(Aim of the task)
Quote the data below in full, minus the images.
** start of Data to use **
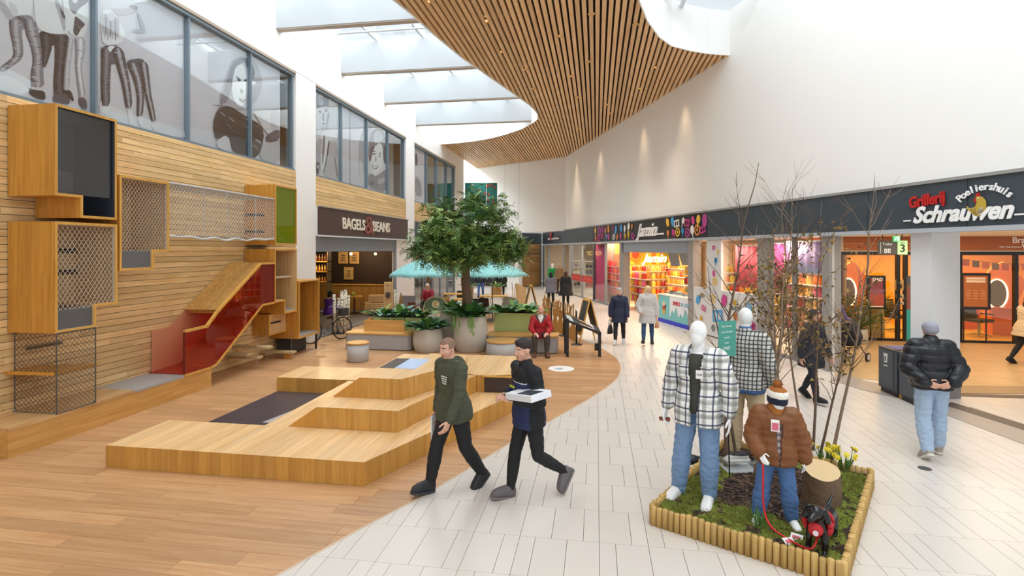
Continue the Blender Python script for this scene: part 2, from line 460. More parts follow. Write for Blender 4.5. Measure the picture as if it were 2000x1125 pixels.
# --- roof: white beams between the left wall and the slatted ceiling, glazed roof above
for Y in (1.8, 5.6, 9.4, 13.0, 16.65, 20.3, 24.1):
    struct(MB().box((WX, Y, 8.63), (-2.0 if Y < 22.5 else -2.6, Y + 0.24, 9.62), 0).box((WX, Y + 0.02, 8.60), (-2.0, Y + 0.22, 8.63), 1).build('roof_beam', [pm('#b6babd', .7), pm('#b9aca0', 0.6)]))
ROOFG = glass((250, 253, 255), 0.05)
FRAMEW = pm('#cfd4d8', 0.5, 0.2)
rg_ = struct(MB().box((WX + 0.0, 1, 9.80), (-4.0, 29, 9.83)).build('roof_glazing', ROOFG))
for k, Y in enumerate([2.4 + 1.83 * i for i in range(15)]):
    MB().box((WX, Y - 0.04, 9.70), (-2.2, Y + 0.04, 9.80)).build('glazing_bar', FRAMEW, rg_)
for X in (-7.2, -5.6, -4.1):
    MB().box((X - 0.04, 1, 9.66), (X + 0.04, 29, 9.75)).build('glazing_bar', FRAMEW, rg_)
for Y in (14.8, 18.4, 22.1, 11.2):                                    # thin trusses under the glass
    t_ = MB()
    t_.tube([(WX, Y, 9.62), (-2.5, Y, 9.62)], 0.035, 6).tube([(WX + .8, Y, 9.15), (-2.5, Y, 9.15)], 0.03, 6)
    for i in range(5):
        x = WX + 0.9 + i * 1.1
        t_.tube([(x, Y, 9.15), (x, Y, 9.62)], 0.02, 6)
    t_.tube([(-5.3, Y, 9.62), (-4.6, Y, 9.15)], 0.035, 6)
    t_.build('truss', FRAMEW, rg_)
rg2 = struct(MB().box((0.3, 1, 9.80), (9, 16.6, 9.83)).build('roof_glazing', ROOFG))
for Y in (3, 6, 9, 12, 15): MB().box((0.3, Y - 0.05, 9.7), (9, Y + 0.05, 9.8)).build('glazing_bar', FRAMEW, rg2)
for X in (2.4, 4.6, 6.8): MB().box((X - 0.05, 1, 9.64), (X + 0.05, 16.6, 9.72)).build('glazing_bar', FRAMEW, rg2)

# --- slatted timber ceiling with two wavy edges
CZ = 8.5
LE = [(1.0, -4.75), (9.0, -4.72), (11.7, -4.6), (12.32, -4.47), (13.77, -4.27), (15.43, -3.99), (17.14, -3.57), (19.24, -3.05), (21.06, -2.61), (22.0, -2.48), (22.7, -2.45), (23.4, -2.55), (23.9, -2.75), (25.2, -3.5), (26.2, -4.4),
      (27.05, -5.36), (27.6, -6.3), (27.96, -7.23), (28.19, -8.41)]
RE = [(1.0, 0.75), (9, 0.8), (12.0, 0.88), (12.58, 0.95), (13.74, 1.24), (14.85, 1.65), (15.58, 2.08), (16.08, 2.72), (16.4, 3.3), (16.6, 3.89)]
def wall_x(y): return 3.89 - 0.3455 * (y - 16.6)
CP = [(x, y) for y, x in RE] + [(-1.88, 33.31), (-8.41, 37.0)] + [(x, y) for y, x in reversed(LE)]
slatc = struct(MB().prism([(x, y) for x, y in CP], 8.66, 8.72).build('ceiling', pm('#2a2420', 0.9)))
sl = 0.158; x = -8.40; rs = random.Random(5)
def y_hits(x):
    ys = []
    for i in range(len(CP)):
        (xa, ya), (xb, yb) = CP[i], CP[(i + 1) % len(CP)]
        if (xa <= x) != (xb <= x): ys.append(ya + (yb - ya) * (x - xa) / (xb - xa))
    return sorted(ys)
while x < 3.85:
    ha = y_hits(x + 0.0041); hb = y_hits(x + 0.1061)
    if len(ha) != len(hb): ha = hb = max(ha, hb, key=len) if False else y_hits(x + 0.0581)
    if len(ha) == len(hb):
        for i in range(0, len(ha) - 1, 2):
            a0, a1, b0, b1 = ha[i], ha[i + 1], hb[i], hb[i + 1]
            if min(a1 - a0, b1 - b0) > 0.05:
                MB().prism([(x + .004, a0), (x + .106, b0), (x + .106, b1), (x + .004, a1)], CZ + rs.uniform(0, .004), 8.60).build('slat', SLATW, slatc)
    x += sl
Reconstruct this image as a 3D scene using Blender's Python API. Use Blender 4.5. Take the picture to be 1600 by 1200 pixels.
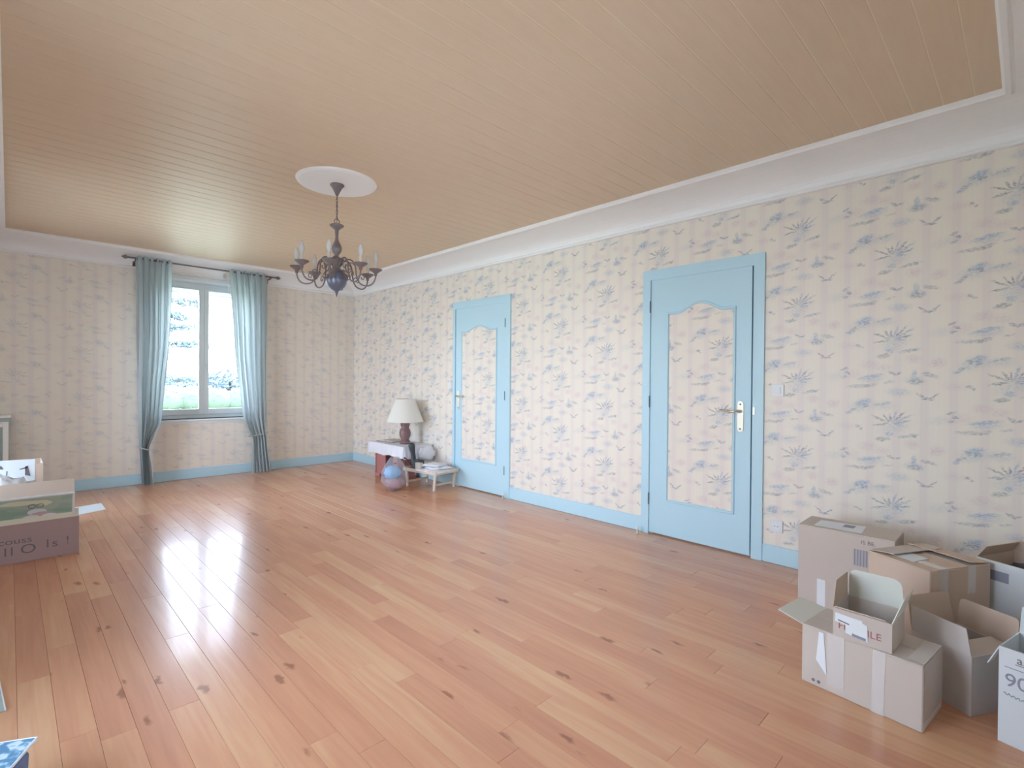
** end of Data to use **
(Written response)
Continue the Blender Python script for this scene: part 2, from line 460. More parts follow. Write for Blender 4.5. Measure the picture as if it were 2000x1125 pixels.
# --- roof: white beams between the left wall and the slatted ceiling, glazed roof above
for Y in (1.8, 5.6, 9.4, 13.0, 16.65, 20.3, 24.1):
    struct(MB().box((WX, Y, 8.63), (-2.0 if Y < 22.5 else -2.6, Y + 0.24, 9.62), 0).box((WX, Y + 0.02, 8.60), (-2.0, Y + 0.22, 8.63), 1).build('roof_beam', [pm('#b6babd', .7), pm('#b9aca0', 0.6)]))
ROOFG = glass((250, 253, 255), 0.05)
FRAMEW = pm('#cfd4d8', 0.5, 0.2)
rg_ = struct(MB().box((WX + 0.0, 1, 9.80), (-4.0, 29, 9.83)).build('roof_glazing', ROOFG))
for k, Y in enumerate([2.4 + 1.83 * i for i in range(15)]):
    MB().box((WX, Y - 0.04, 9.70), (-2.2, Y + 0.04, 9.80)).build('glazing_bar', FRAMEW, rg_)
for X in (-7.2, -5.6, -4.1):
    MB().box((X - 0.04, 1, 9.66), (X + 0.04, 29, 9.75)).build('glazing_bar', FRAMEW, rg_)
for Y in (14.8, 18.4, 22.1, 11.2):                                    # thin trusses under the glass
    t_ = MB()
    t_.tube([(WX, Y, 9.62), (-2.5, Y, 9.62)], 0.035, 6).tube([(WX + .8, Y, 9.15), (-2.5, Y, 9.15)], 0.03, 6)
    for i in range(5):
        x = WX + 0.9 + i * 1.1
        t_.tube([(x, Y, 9.15), (x, Y, 9.62)], 0.02, 6)
    t_.tube([(-5.3, Y, 9.62), (-4.6, Y, 9.15)], 0.035, 6)
    t_.build('truss', FRAMEW, rg_)
rg2 = struct(MB().box((0.3, 1, 9.80), (9, 16.6, 9.83)).build('roof_glazing', ROOFG))
for Y in (3, 6, 9, 12, 15): MB().box((0.3, Y - 0.05, 9.7), (9, Y + 0.05, 9.8)).build('glazing_bar', FRAMEW, rg2)
for X in (2.4, 4.6, 6.8): MB().box((X - 0.05, 1, 9.64), (X + 0.05, 16.6, 9.72)).build('glazing_bar', FRAMEW, rg2)

# --- slatted timber ceiling with two wavy edges
CZ = 8.5
LE = [(1.0, -4.75), (9.0, -4.72), (11.7, -4.6), (12.32, -4.47), (13.77, -4.27), (15.43, -3.99), (17.14, -3.57), (19.24, -3.05), (21.06, -2.61), (22.0, -2.48), (22.7, -2.45), (23.4, -2.55), (23.9, -2.75), (25.2, -3.5), (26.2, -4.4),
      (27.05, -5.36), (27.6, -6.3), (27.96, -7.23), (28.19, -8.41)]
RE = [(1.0, 0.75), (9, 0.8), (12.0, 0.88), (12.58, 0.95), (13.74, 1.24), (14.85, 1.65), (15.58, 2.08), (16.08, 2.72), (16.4, 3.3), (16.6, 3.89)]
def wall_x(y): return 3.89 - 0.3455 * (y - 16.6)
CP = [(x, y) for y, x in RE] + [(-1.88, 33.31), (-8.41, 37.0)] + [(x, y) for y, x in reversed(LE)]
slatc = struct(MB().prism([(x, y) for x, y in CP], 8.66, 8.72).build('ceiling', pm('#2a2420', 0.9)))
sl = 0.158; x = -8.40; rs = random.Random(5)
def y_hits(x):
    ys = []
    for i in range(len(CP)):
        (xa, ya), (xb, yb) = CP[i], CP[(i + 1) % len(CP)]
        if (xa <= x) != (xb <= x): ys.append(ya + (yb - ya) * (x - xa) / (xb - xa))
    return sorted(ys)
while x < 3.85:
    ha = y_hits(x + 0.0041); hb = y_hits(x + 0.1061)
    if len(ha) != len(hb): ha = hb = max(ha, hb, key=len) if False else y_hits(x + 0.0581)
    if len(ha) == len(hb):
        for i in range(0, len(ha) - 1, 2):
            a0, a1, b0, b1 = ha[i], ha[i + 1], hb[i], hb[i + 1]
            if min(a1 - a0, b1 - b0) > 0.05:
                MB().prism([(x + .004, a0), (x + .106, b0), (x + .106, b1), (x + .004, a1)], CZ + rs.uniform(0, .004), 8.60).build('slat', SLATW, slatc)
    x += sl
Reconstruct this image as a 3D scene using Blender's Python API. Use Blender 4.5. Take the picture to be 1600 by 1200 pixels.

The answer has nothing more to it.